Seersucker

Delphi was first inhabited in Mycanean times around 1500 B.C., but it started to flourish as a spiritual center in the 8th century B.C. when priests from Knossos in Crete brought the cult of Apollo to the site.

Entering the sanctuary of Apollo at Delphi, we walked up the Sacred Way, winding our way through numerous memorials and treasuries built by the various Greek city-states.

Like the other archeological sites we have visited in Greece, Delphi had a fantastic museum housing artifacts uncovered at the site, as well as a model of the grounds. In this model, you can see the Sacred Way leading up to the large white Temple of Apollo, with the Theater above it on the mountainside:

The small treasury building sitting just below the Temple of Apollo is the Treasury of the Athenians and it was reerected from the original components in 1904, after collapsing during an ancient earthquake.

A little further up the Sacred Way is the Rock of Sybil where the first Oracle of Delphi supposedly predicted the Greek victory in the Trojan War. It’s that big, clumpy looking rock sitting to the right of and above the Treasury of the Athenians.

The Oracle didn’t stay in this lowly spot for long, though. Above the Rock of Sybil, the Greeks built a grand temple to the god, Apollo, surrounding a chasm in the rock from which intoxicating vapors rose.

People traveled from all over Greece and the Mediterranean to ask the Oracle of Apollo at Delphi for guidance on matters personal, spiritual and political. In fact, our guide at Ephesus told us that no military campaign could be undertaken without the blessing of the Oracle at Delphi. No matter was too big or too small to ask of the Oracle.

We could see the Temple of Apollo peaking out over the wall above as we wound our way upward.

And, then, there it was:

These are the ruins of the third Temple of Apollo; this one, built in the 4th century B.C.

The Oracle, always a woman in her 50s from the local area, would be bathed in the nearby spring water, then taken by the priests to the Temple where she would breathe the vapors and go into a trance, babbling so that only the priests could hear her. They would then interpret her words into answers to the questions that had been asked of her.

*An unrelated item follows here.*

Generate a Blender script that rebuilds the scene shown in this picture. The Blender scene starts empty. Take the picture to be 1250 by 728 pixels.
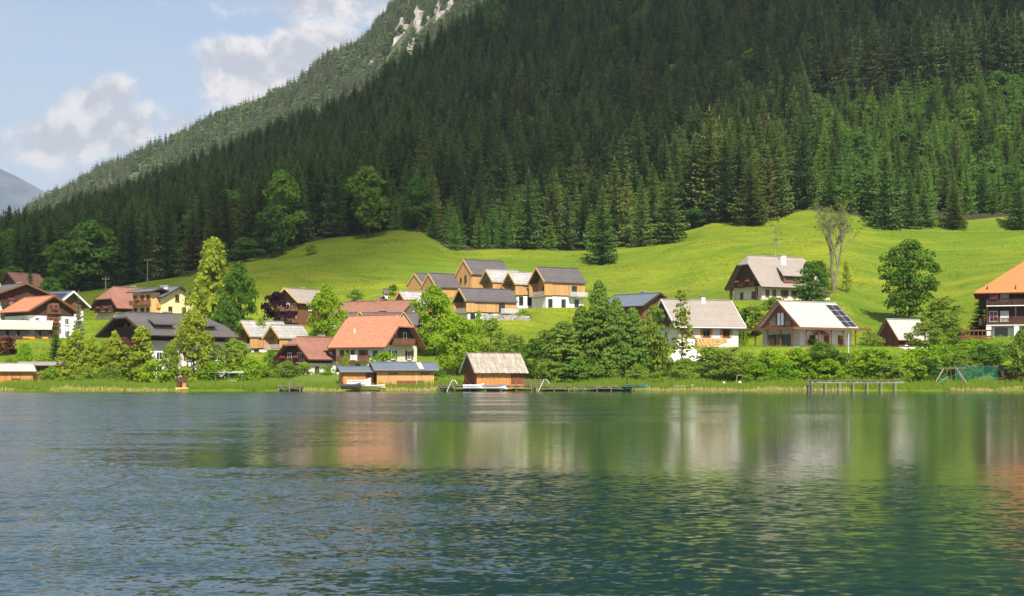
import bpy, math, random
import numpy as np
from mathutils import Vector, Matrix

R = math.radians
scene = bpy.context.scene
col = scene.collection

# ------------------------------------------------------------------ camera
F = 1736.0            # focal length in photograph pixels (50 mm on a 36 mm back, 1250 px wide)
HY = 456.0            # row of the horizon
CAMH = 3.0            # camera height above the lake
cam_data = bpy.data.cameras.new('camera')
cam_data.lens = 50.0
cam_data.sensor_width = 36.0
cam_data.shift_y = (HY - 364.0) / 1250.0
cam_data.clip_start = 0.5
cam_data.clip_end = 60000.0
cam = bpy.data.objects.new('camera', cam_data)
cam.location = (0, 0, CAMH)
cam.rotation_euler = (R(90), 0, 0)
col.objects.link(cam)
scene.camera = cam

# ------------------------------------------------------------------ light and exposure
SUN_EL, SUN_AZ = 48.0, 168.0      # azimuth: 0 = view direction (+Y), clockwise; 168 = behind the camera, a little to its right
sd = Vector((math.sin(R(SUN_AZ)) * math.cos(R(SUN_EL)), math.cos(R(SUN_AZ)) * math.cos(R(SUN_EL)), math.sin(R(SUN_EL))))
sun_data = bpy.data.lights.new('sun', 'SUN')
sun_data.energy = 5.0
sun_data.angle = R(0.6)
sun_data.color = (1.0, 0.94, 0.84)
sun = bpy.data.objects.new('sun', sun_data)
sun.rotation_euler = sd.to_track_quat('Z', 'Y').to_euler()
sun.location = (200, -300, 600)
col.objects.link(sun)

vs = scene.view_settings
vs.view_transform = 'Standard'
vs.look = 'None'
vs.gamma = 1.0
vs.use_curve_mapping = False
vs.exposure = 0.86
scene.render.engine = 'CYCLES'
cy = scene.cycles
cy.use_denoising = True
cy.max_bounces = 6
cy.diffuse_bounces = 2
cy.glossy_bounces = 3
cy.transmission_bounces = 3
cy.transparent_max_bounces = 6
cy.volume_bounces = 0
cy.sample_clamp_indirect = 6.0

world = bpy.data.worlds.new('World')
scene.world = world
world.use_nodes = True
world.cycles.sampling_method = 'MANUAL'
world.cycles.sample_map_resolution = 512


class NT:
    """small helper to write node trees"""
    def __init__(self, tree):
        self.t = tree
        self.t.nodes.clear()

    def n(self, kind, ins=None, **kw):
        nd = self.t.nodes.new(kind)
        for k, v in kw.items():
            setattr(nd, k, v)
        if ins:
            for k, v in ins.items():
                s = nd.inputs[k]
                if isinstance(v, bpy.types.NodeSocket):
                    self.t.links.new(v, s)
                else:
                    s.default_value = v
        return nd

    def math(self, op, a, b=None, c=None, clamp=False):
        ins = {0: a}
        if b is not None: ins[1] = b
        if c is not None: ins[2] = c
        return self.n('ShaderNodeMath', ins, operation=op, use_clamp=clamp).outputs[0]

    def vmath(self, op, a, b=None):
        ins = {0: a}
        if b is not None: ins[1] = b
        nd = self.n('ShaderNodeVectorMath', ins, operation=op)
        return nd.outputs['Value'] if op in ('LENGTH', 'DOT_PRODUCT', 'DISTANCE') else nd.outputs['Vector']

    def rng(self, v, a, b, c=0.0, d=1.0, smooth=False):
        nd = self.n('ShaderNodeMapRange', {'Value': v, 'From Min': a, 'From Max': b, 'To Min': c, 'To Max': d})
        nd.clamp = True
        if smooth: nd.interpolation_type = 'SMOOTHSTEP'
        return nd.outputs[0]

    def mix(self, f, a, b, blend='MIX'):
        nd = self.n('ShaderNodeMix', data_type='RGBA', blend_type=blend)
        for s, v in ((nd.inputs[0], f), (nd.inputs[6], a), (nd.inputs[7], b)):
            if isinstance(v, bpy.types.NodeSocket): self.t.links.new(v, s)
            else: s.default_value = v
        return nd.outputs[2]

    def noise(self, vec, scale, detail=3.0, rough=0.55, out='Fac', dims='3D', dist=0.0):
        nd = self.n('ShaderNodeTexNoise', {'Vector': vec, 'Scale': scale, 'Detail': detail, 'Roughness': rough, 'Distortion': dist}, noise_dimensions=dims)
        return nd.outputs[out]

    def mapv(self, vec, loc=(0, 0, 0), rot=(0, 0, 0), scale=(1, 1, 1)):
        return self.n('ShaderNodeMapping', {'Vector': vec, 'Location': loc, 'Rotation': rot, 'Scale': scale}).outputs[0]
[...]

Let me give you and example of the way these Q&A sessions would go:

King Croesus: “What will happen if I take war to the Persians?”
Oracle (through the priests): “You will destroy a mighty empire.”

He did destroy a mighty empire, but it wasn’t the Persian Empire; it was his own. But wasn’t that a great answer? Simple and ambiguous. Awe-inspiringly clever. Ask the seer, sucker.

Anyway, business was good enough for the Oracle and the priests that they were able to maintain this massive Temple of Apollo…

…and draw a big enough crowd to fill a Theater:

Amused, we continued our walk up the mountainside to the Stadium where games similar to those at Olympia took place. This Stadium was smaller than the one at Olympia, but since the Romans built stone seating covering the Greek embankments, it was much more impressive to the see.

Here’s the finish line:

It must have been something to attend a race here, back in the day. And no doubt that every race, the Oracle would have predicted that somebody would win; but she and her priests were smart enough not to say who.